Stress strain curve for thermosetting plastics

Mechanical Properties Of Materials

HW#3 –Ch.3- MECHANICAL PROPERTIES OF MATERIALS

Due: Friday March 6th, 2015

Questions

1. What are the three types of static stresses to which materials are subjected?

2. What is the difference between engineering stress and true stress in a tensile test?

3. Define tensile strength of a material.

4. In what case does the strength coefficient have the same value as the yield strength?

5. Tensile testing is not appropriate for hard brittle materials such as ceramics. What is the test commonly used to determine the strength properties of such materials?

6. How is the shear modulus of elasticity G related to the tensile modulus of elasticity E, on average?

7. How is shear strength S related to tensile strength TS, on average?

8. What is hardness, and how is it generally tested?

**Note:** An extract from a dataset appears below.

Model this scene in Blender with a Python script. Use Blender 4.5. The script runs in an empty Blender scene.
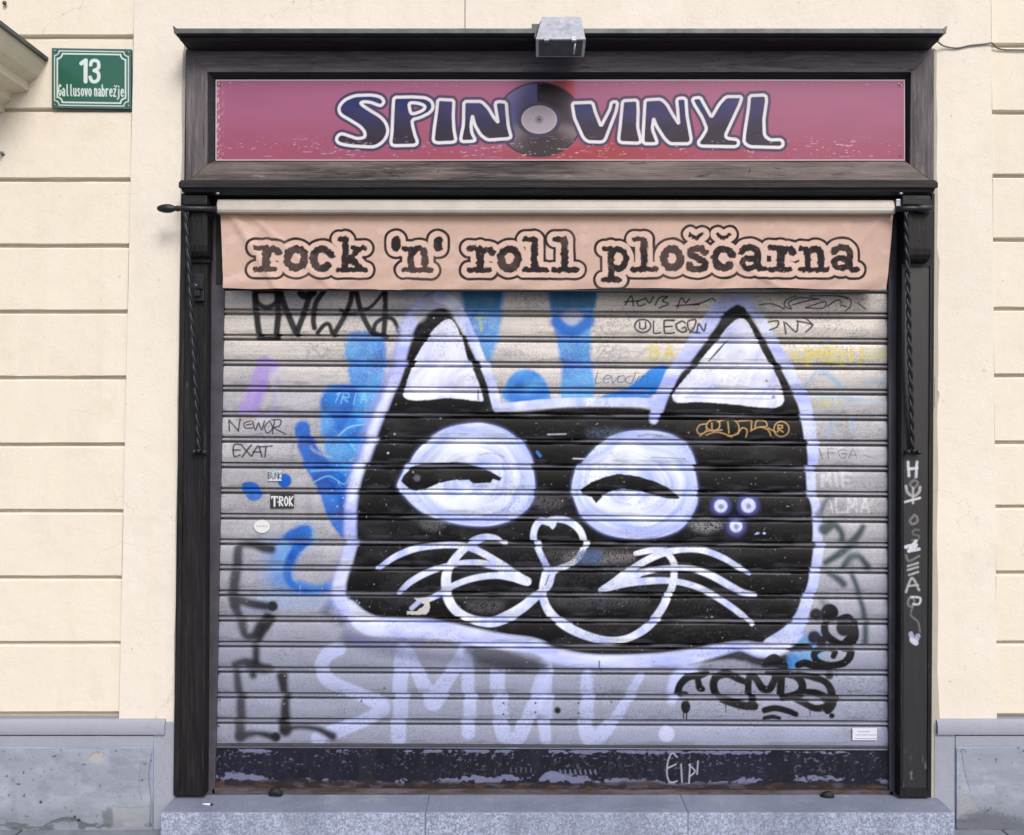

9. Define the recrystallization temperature for a metal.

Multiple Choices
1. If stress values were measured during a tensile test, which of the following would have the higher value: (a) engineering stress or (b) true stress?

2. If strain measurements were made during a tensile test, which of the following would have the higher value: (a) engineering strain, or (b) true strain?

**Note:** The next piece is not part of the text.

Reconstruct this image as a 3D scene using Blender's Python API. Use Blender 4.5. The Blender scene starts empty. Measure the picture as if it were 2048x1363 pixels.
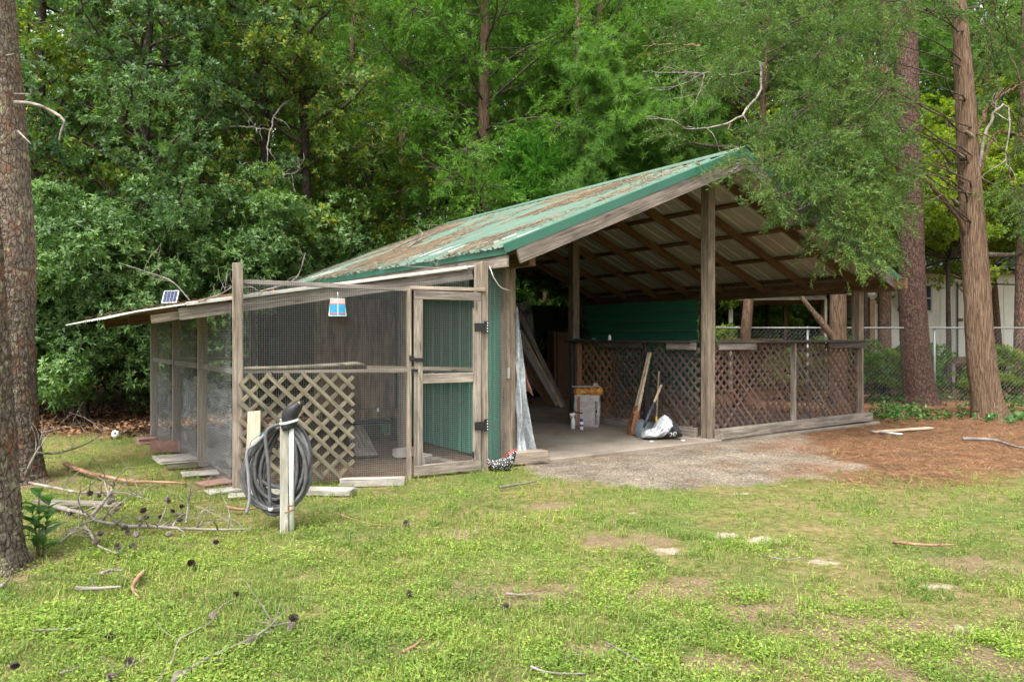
import bpy, bmesh, math, random
import numpy as np
from mathutils import Vector, Matrix
scene = bpy.context.scene
col = scene.collection
R = math.radians
random.seed(7)
rs = np.random.RandomState(11)

# ---------------------------------------------------------------- camera, sky, sun, exposure
FPX, CX, HY, EYE = 1510.0, 1024.0, 674.0, 1.45
cd = bpy.data.cameras.new('camera'); cam = bpy.data.objects.new('camera', cd); col.objects.link(cam)
cam.location = (0, 0, EYE); cam.rotation_euler = (R(90), 0, 0)
cd.sensor_width = 36; cd.lens = FPX / 2048 * 36; cd.shift_y = -(681.5 - HY) / 2048
cd.clip_start = 0.05; cd.clip_end = 2000
scene.camera = cam

SUN_EL, SUN_AZ = R(58), R(205)          # high veiled sun behind the camera, a little to the left
w = bpy.data.worlds.new('World'); scene.world = w; w.use_nodes = True
wn = w.node_tree.nodes; wl = w.node_tree.links
bg = wn['Background']; bg.inputs['Strength'].default_value = 0.15
sky = wn.new('ShaderNodeTexSky'); sky.sky_type = 'NISHITA'; sky.sun_disc = False
sky.sun_elevation = SUN_EL; sky.sun_rotation = SUN_AZ; sky.air_density = 1.0; sky.dust_density = 5.0; sky.ozone_density = 1.0
hs = wn.new('ShaderNodeHueSaturation'); hs.inputs['Saturation'].default_value = 0.14; hs.inputs['Value'].default_value = 1.25
wl.new(sky.outputs[0], hs.inputs['Color']); wl.new(hs.outputs[0], bg.inputs['Color'])
sd = bpy.data.lights.new('sun', 'SUN'); so = bpy.data.objects.new('sun', sd); col.objects.link(so)
sd.energy = 1.5; sd.angle = R(22); sd.color = (1.0, 0.955, 0.89)
_sd = Vector((math.sin(SUN_AZ) * math.cos(SUN_EL), math.cos(SUN_AZ) * math.cos(SUN_EL), math.sin(SUN_EL)))
so.rotation_euler = _sd.to_track_quat('Z', 'Y').to_euler(); so.location = (0, -10, 20)
vs = scene.view_settings; vs.view_transform = 'Standard'; vs.look = 'None'; vs.gamma = 1.0; vs.exposure = 1.47
vs.use_curve_mapping = False
scene.render.engine = 'CYCLES'
cy = scene.cycles
cy.max_bounces = 6; cy.diffuse_bounces = 4; cy.glossy_bounces = 3; cy.transmission_bounces = 4; cy.transparent_max_bounces = 12
cy.sample_clamp_indirect = 6; cy.caustics_reflective = False; cy.caustics_refractive = False
cy.use_denoising = True
cy.use_adaptive_sampling = False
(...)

3. Which one of the following types of stress strain relationship best describes the behavior of brittle materials such as ceramics and thermosetting plastics: (a) elastic and perfectly plastic, (b) elastic and strain hardening, (c) perfectly elastic, or (d) none of the above?

4. Which one of the following types of stress strain relationship best describes the behavior of most metals at room temperature: (a) elastic and perfectly plastic, (b) elastic and strain hardening, (c) perfectly elastic, or (d) none of the above?

5. Which one of the following types of stress strain relationship best describes the behavior of metals at temperatures above their respective recrystallization points: (a) elastic and perfectly plastic, (b) elastic and strain hardening, (c) perfectly elastic, or (d) none of the above?

Problems

Strength and Ductility in Tension

1. A test specimen in a tensile test has a gage length of 2.0 in and an area = 0.5 in2. During the test the specimen yields under a load of 32,000 lb. The corresponding gage length = 2.0083 in. This is the 0.2 percent yield point. The maximum load of 60,000 lb is reached at a gage length = 2.60 in. Determine (a) yield strength, (b) modulus of elasticity, and (c) tensile strength. (d) If fracture occurs at a gage length of 2.92 in, determine the percent elongation. (e) If the specimen necked to an area = 0.25 in2, determine the percent reduction in area.

Flow Curve
3.5 In a tensile test on a metal specimen, true strain = 0.08 at a stress = 265 MPa. When true stress = 325 MPa, true strain = 0.27. Determine the strength coefficient and the strain-hardening exponent in the flow curve equation.

3.8 A tensile test for a certain metal provides flow curve parameters: strain-hardening exponent is 0.3 and strength coefficient is 600 MPa. Determine (a) the flow stress at a true strain = 1.0 and (b) true strain at a flow stress = 600 MPa.